● **SHORT TASK**:
Exactly as they appear, output all of the records. Skip any images.

⟨

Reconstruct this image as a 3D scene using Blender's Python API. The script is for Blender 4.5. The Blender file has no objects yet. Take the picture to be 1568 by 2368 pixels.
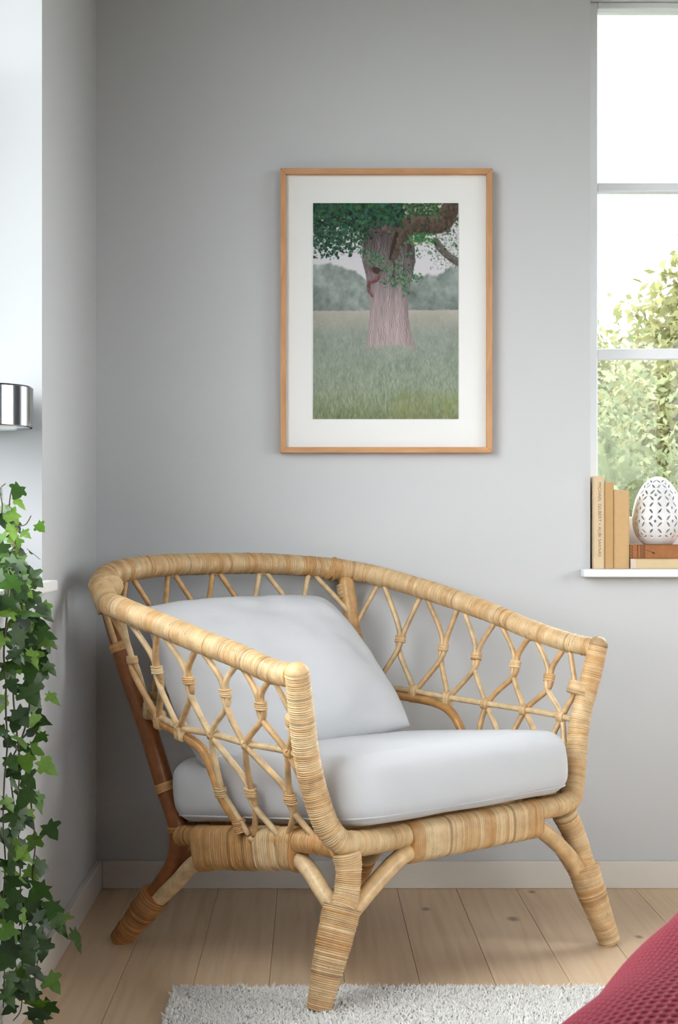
import bpy, math, random
import numpy as np
from mathutils import Vector, Matrix, noise as mnoise

random.seed(7); RNG = np.random.default_rng(7)
SC = bpy.context.scene
COL = SC.collection
PI = math.pi

# ------------------------------------------------------------------ camera
cam_d = bpy.data.cameras.new('camera'); cam = bpy.data.objects.new('camera', cam_d); COL.objects.link(cam)
cam.location = (0, 0, 0.76); cam.rotation_euler = (PI/2, 0, 0)
cam_d.sensor_fit = 'HORIZONTAL'; cam_d.sensor_width = 36.0
cam_d.lens = 36.0*3800/1568
cam_d.shift_x = (784-718)/1568.0
cam_d.shift_y = (1235-1184)/1568.0
cam_d.clip_start = 0.05; cam_d.clip_end = 200
cam_d.dof.use_dof = True; cam_d.dof.focus_distance = 2.85; cam_d.dof.aperture_fstop = 40
SC.camera = cam

# ------------------------------------------------------------------ sky and exposure
world = bpy.data.worlds.new('overcast_sky'); SC.world = world; world.use_nodes = True
bg = world.node_tree.nodes['Background']
bg.inputs[0].default_value = (0.985, 0.975, 1.0, 1); bg.inputs[1].default_value = 6.0
SC.view_settings.view_transform = 'Standard'; SC.view_settings.look = 'None'
SC.view_settings.exposure = 0.95; SC.view_settings.gamma = 1.0
SC.view_settings.use_curve_mapping = False
cy = SC.cycles
cy.max_bounces = 4; cy.diffuse_bounces = 3; cy.glossy_bounces = 3; cy.transmission_bounces = 3; cy.transparent_max_bounces = 12
cy.caustics_reflective = False; cy.caustics_refractive = False
cy.use_adaptive_sampling = True; cy.adaptive_threshold = 0.03
cy.use_denoising = True

XL = -0.4605; XR = 2.6; YB = 3.535; YF = -0.8; ZC = 2.5; WT = 0.22
LW = (0.95, 2.818, 0.6615, 2.1)        # left window opening: y0, y1, z0, z1
BW = (0.602, 1.95, 0.668, 1.945)      # back window opening: x0, x1, z0, z1
RW = (0.7, 2.4, 0.75, 1.80)         # added unseen window in the right wall, for side light: y0, y1, z0, z1
FW = (1.0, 2.55, 0.60, 1.80)            # added unseen window behind the camera, for fill light: x0, x1, z0, z1

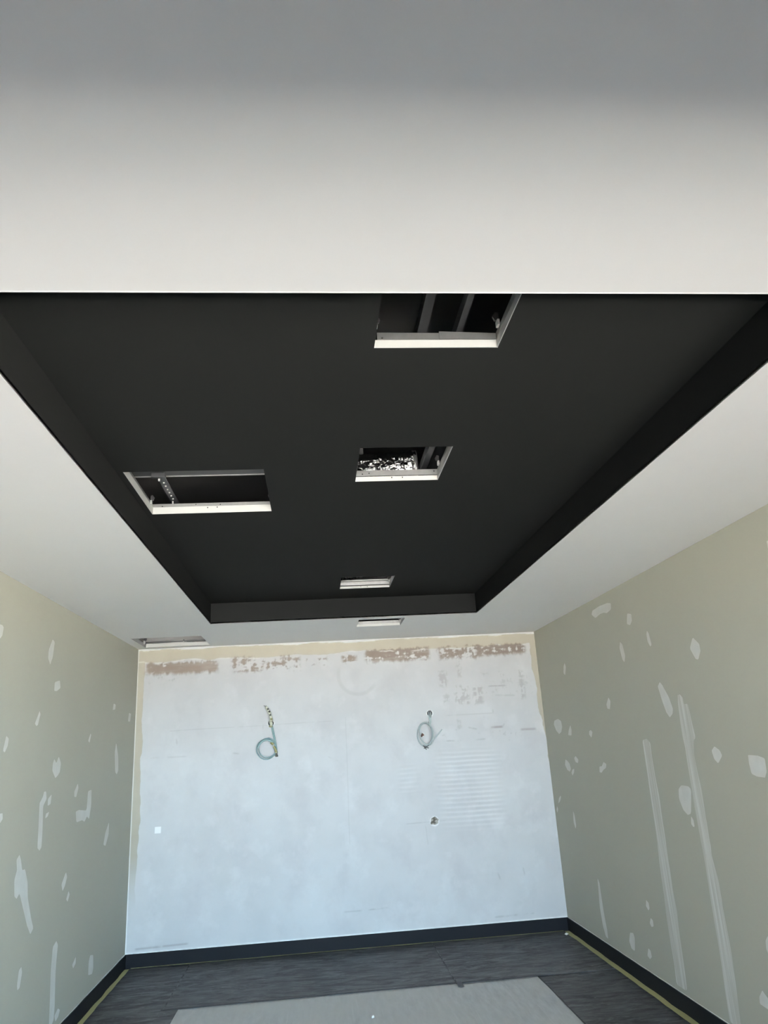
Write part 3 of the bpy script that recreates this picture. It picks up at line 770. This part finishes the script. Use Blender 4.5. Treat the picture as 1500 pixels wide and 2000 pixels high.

⟩

● **TASK RESPONSE**:
Reconstruct this image as a 3D scene using Blender's Python API. The script is for Blender 4.5. The Blender file has no objects yet. Take the picture to be 1568 by 2368 pixels.
import bpy, math, random
import numpy as np
from mathutils import Vector, Matrix, noise as mnoise

random.seed(7); RNG = np.random.default_rng(7)
SC = bpy.context.scene
COL = SC.collection
PI = math.pi

# ------------------------------------------------------------------ camera
cam_d = bpy.data.cameras.new('camera'); cam = bpy.data.objects.new('camera', cam_d); COL.objects.link(cam)
cam.location = (0, 0, 0.76); cam.rotation_euler = (PI/2, 0, 0)
cam_d.sensor_fit = 'HORIZONTAL'; cam_d.sensor_width = 36.0
cam_d.lens = 36.0*3800/1568
cam_d.shift_x = (784-718)/1568.0
cam_d.shift_y = (1235-1184)/1568.0
cam_d.clip_start = 0.05; cam_d.clip_end = 200
cam_d.dof.use_dof = True; cam_d.dof.focus_distance = 2.85; cam_d.dof.aperture_fstop = 40
SC.camera = cam

# ------------------------------------------------------------------ sky and exposure
world = bpy.data.worlds.new('overcast_sky'); SC.world = world; world.use_nodes = True
bg = world.node_tree.nodes['Background']
bg.inputs[0].default_value = (0.985, 0.975, 1.0, 1); bg.inputs[1].default_value = 6.0
SC.view_settings.view_transform = 'Standard'; SC.view_settings.look = 'None'
SC.view_settings.exposure = 0.95; SC.view_settings.gamma = 1.0
SC.view_settings.use_curve_mapping = False
cy = SC.cycles
cy.max_bounces = 4; cy.diffuse_bounces = 3; cy.glossy_bounces = 3; cy.transmission_bounces = 3; cy.transparent_max_bounces = 12
cy.caustics_reflective = False; cy.caustics_refractive = False
cy.use_adaptive_sampling = True; cy.adaptive_threshold = 0.03
cy.use_denoising = True

XL = -0.4605; XR = 2.6; YB = 3.535; YF = -0.8; ZC = 2.5; WT = 0.22
LW = (0.95, 2.818, 0.6615, 2.1)        # left window opening: y0, y1, z0, z1
BW = (0.602, 1.95, 0.668, 1.945)      # back window opening: x0, x1, z0, z1
RW = (0.7, 2.4, 0.75, 1.80)         # added unseen window in the right wall, for side light: y0, y1, z0, z1
FW = (1.0, 2.55, 0.60, 1.80)            # added unseen window behind the camera, for fill light: x0, x1, z0, z1

Write part 3 of the bpy script that recreates this picture. It picks up at line 770. This part finishes the script. Use Blender 4.5. Treat the picture as 1500 pixels wide and 2000 pixels high.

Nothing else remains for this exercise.